COMPLETE CHISEL SET

A complete chisel set suitable for repair shop use is also shown at [Fig. 166]. The type at C is known as a “cape” chisel and has a narrow cutting point and is intended to chip keyways, remove metal out of corners and for all other work where the broad cutting edge chisel, shown at D, cannot be used. The form with the wide cutting edge is used in chipping, cutting sheet metal, etc. At E, a round nose chisel used in making oil ways is outlined, while a similar tool having a pointed cutting edge and often used for the same purpose is shown at F. The centre punch depicted at G, is very useful for marking parts either for identification or for drilling. In addition to the chisels shown, a number of solid punches or drifts resembling very much that shown at E, except that the point is blunt should be provided to drive out taper pins, bolts, rivets, and other fastenings of this nature. These should be provided in the common sizes. A complete set of real value would start at ¹⁄₈-inch and increase by increments of ¹⁄₃₂-inch up to ¹⁄₂-inch. A simple spring winder is shown at [Fig. 166], H, this making it possible for the repairman to wind coil springs, either on the lathe or in the vise. It will handle a number of different sizes of wire and can be set to space the coils as desired.

DRILLING MACHINES

Drilling machines may be of two kinds, hand or power operated. For drilling small holes in metal it is necessary to run the drill fast, therefore the drill chuck is usually driven by gearing in order to produce high drill speed without turning the handle too fast. A small hand drill is shown at [Fig. 167], A. As will be observed, the chuck spindle is driven by a small bevel pinion, which in turn, is operated by a large bevel gear turned by a crank. The gear ratio is such that one turn of the handle will turn the chuck five or six revolutions. A drill of this design is not suited for drills any larger than one-quarter inch. For use with drills ranging from one-eighth to three-eighths, or even half-inch the hand drill presses shown at C and D are used. These have a pad at the upper end by which pressure may be exerted with the chest in order to feed the drill into the work, and for this reason they are termed “breast drills.” The form at C has compound gearing, the drill chuck being driven by the usual form of bevel pinion in mesh with a larger bevel gear at one end of a countershaft. A small helical spur pinion at the other end of this countershaft receives its motion from a larger gear turned by the hand crank. This arrangement of gearing permits of high spindle speed without the use of large gears, as would be necessary if but two were used. The form at D gives two speeds, one for use with small drills is obtained by engaging the lower bevel pinion with the chuck spindle and driving it by the large ring gear. The slow speed is obtained by shifting the clutch so that the top bevel pinion drives the drill chuck. As this meshes with a gear but slightly larger in diameter, a slow speed of the drill chuck is possible. Breast drills are provided with a handle screwed into the side of the frame, these are used to steady the drill press. For drilling extremely large holes which are beyond the capacity of the usual form of drill press the ratchet form shown at B, may be used or the bit brace outlined at E. The drills used with either of these have square shanks, whereas those used in the drill presses have round shanks. The bit brace is also used widely in wood work and the form shown is provided with a ratchet by which the bit chuck may be turned through only a portion of a revolution in either direction if desired.

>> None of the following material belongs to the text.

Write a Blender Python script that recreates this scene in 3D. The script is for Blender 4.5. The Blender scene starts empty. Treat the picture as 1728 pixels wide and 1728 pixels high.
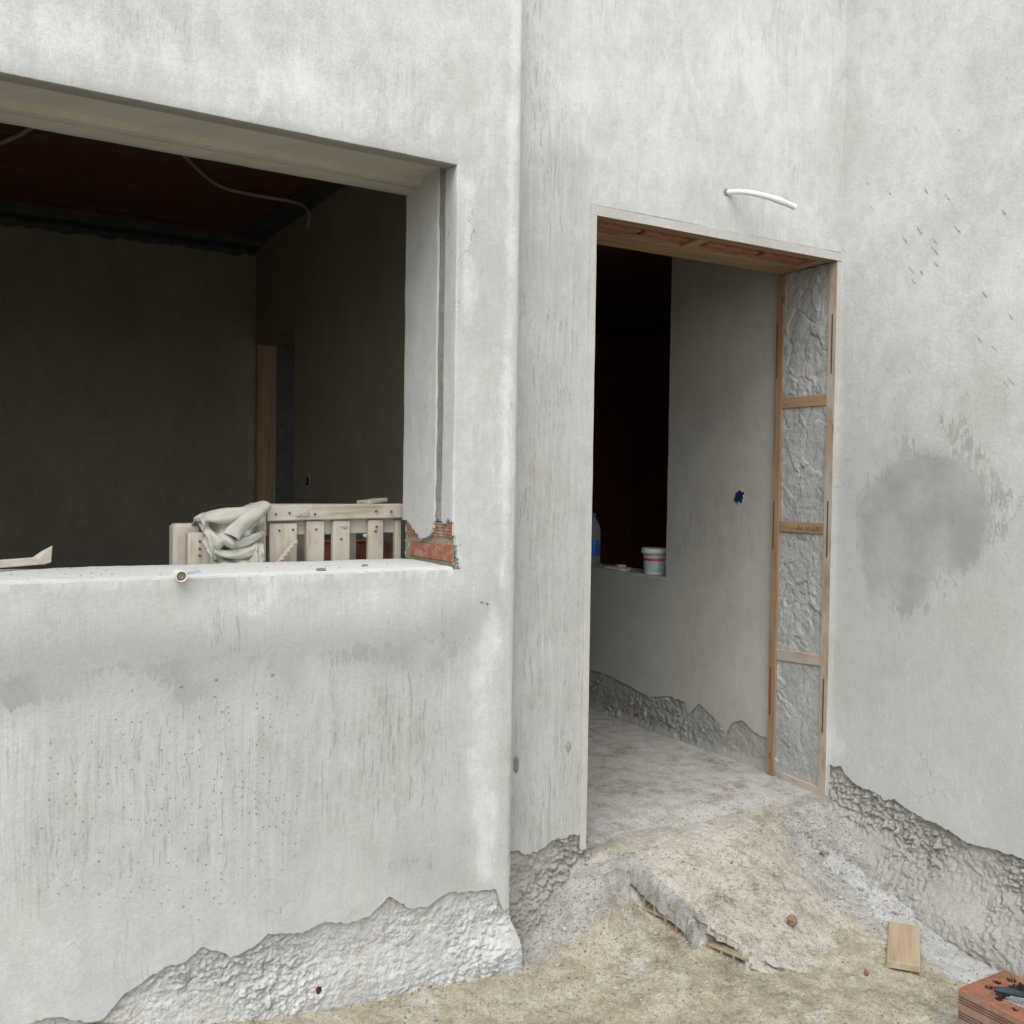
import bpy, bmesh, math, random
import numpy as np
from mathutils import Vector, Matrix

random.seed(7)
RNG = np.random.default_rng(7)
SC = bpy.context.scene
COL = SC.collection
R = math.radians

# ------------------------------------------------------------------ camera
cam_d = bpy.data.cameras.new("camera")
cam_d.sensor_width = 36.0
cam_d.lens = 36.0 * 1660.0 / 1728.0
cam_d.clip_start = 0.05
cam_d.clip_end = 400.0
cam = bpy.data.objects.new("camera", cam_d)
COL.objects.link(cam)
SC.camera = cam


def set_cam(o, loc, yaw, pitch, roll):
    cy, sy = math.cos(yaw), math.sin(yaw)
    f = Vector((cy * math.cos(pitch), sy * math.cos(pitch), math.sin(pitch)))
    r = Vector((sy, -cy, 0))
    u = r.cross(f)
    r2 = r * math.cos(roll) + u * math.sin(roll)
    u2 = -r * math.sin(roll) + u * math.cos(roll)
    m = Matrix((r2, u2, -f)).transposed().to_4x4()
    m.translation = Vector(loc)
    o.matrix_world = m


set_cam(cam, (-1.9583, -2.7983, 1.2686), R(59.24), R(-1.5), R(0.856))

# ------------------------------------------------------------------ sky, sun, exposure (overcast)
SUN_EL = R(56)
world = bpy.data.worlds.new("World")
SC.world = world
world.use_nodes = True
wn = world.node_tree
for n_ in list(wn.nodes):
    wn.nodes.remove(n_)
sky = wn.nodes.new("ShaderNodeTexSky")
sky.sky_type = 'NISHITA'
sky.sun_disc = False
sky.sun_elevation = SUN_EL
sky.sun_rotation = R(90) - R(226)
sky.air_density = 1.0
sky.dust_density = 1.5
sky.ozone_density = 1.0
hs = wn.nodes.new("ShaderNodeHueSaturation")      # cloud cover greys the blue
hs.inputs["Saturation"].default_value = 0.22
bg = wn.nodes.new("ShaderNodeBackground")
bg.inputs["Strength"].default_value = 0.15
wo = wn.nodes.new("ShaderNodeOutputWorld")
wn.links.new(sky.outputs[0], hs.inputs["Color"])
wn.links.new(hs.outputs[0], bg.inputs["Color"])
wn.links.new(bg.outputs[0], wo.inputs["Surface"])

sun_d = bpy.data.lights.new("sun", 'SUN')
sun_d.energy = 1.1
sun_d.angle = R(50)
sun_d.color = (1.0, 0.985, 0.965)
sun = bpy.data.objects.new("sun", sun_d)
COL.objects.link(sun)
_az = R(226)
_dir = Vector((math.cos(_az) * math.cos(SUN_EL), math.sin(_az) * math.cos(SUN_EL), math.sin(SUN_EL)))
sun.rotation_euler = _dir.to_track_quat('Z', 'Y').to_euler()
sun.location = _dir * 30

SC.view_settings.view_transform = 'Standard'
SC.view_settings.look = 'None'
SC.view_settings.exposure = 0.90
SC.view_settings.gamma = 1.0
SC.view_settings.use_curve_mapping = False
SC.render.engine = 'CYCLES'
SC.cycles.max_bounces = 14
SC.cycles.diffuse_bounces = 7


# ------------------------------------------------------------------ numpy noise
def _hash(ix, iy, iz, s):
    h = (ix.astype(np.int64) * 374761393 + iy.astype(np.int64) * 668265263 + iz.astype(np.int64) * 2147483647 + s * 974634777) & 0xffffffff
    h = ((h ^ (h >> 13)) * 1274126177) & 0xffffffff
    h = ((h ^ (h >> 16)) * 2246822519) & 0xffffffff
    return ((h ^ (h >> 15)) & 0xffff) / 65535.0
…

Fig. 167.—Forms of Hand Operated Drilling Machines.

DRILLS, REAMERS, TAPS AND DIES

In addition to the larger machine tools and the simple hand tools previously described, an essential item of equipment of any engine or plane repair shop, even in cases where the ordinary machine tools are not provided, is a complete outfit of drills, reamers, and threading tools. Drills are of two general classes, the flat and the twist drills. The flat drill has an angle between cutting edges of about 110 degrees and is usually made from special steel commercially known as drill rod.

A flat drill cannot be fed into the work very fast because it removes metal by a scraping, rather than a cutting process. The twist drill in its simplest form is cylindrical throughout the entire length and has spiral flutes which are ground off at the end to form the cutting lip and which also serve to carry the metal chips out of the holes. The simplest form of twist drill used is shown at [Fig. 168], C, and is known as a “chuck” drill, because it must be placed in a suitable chuck to turn it. A twist drill removes metal by cutting and it is not necessary to use a heavy feed as the drill will tend to feed itself into the work.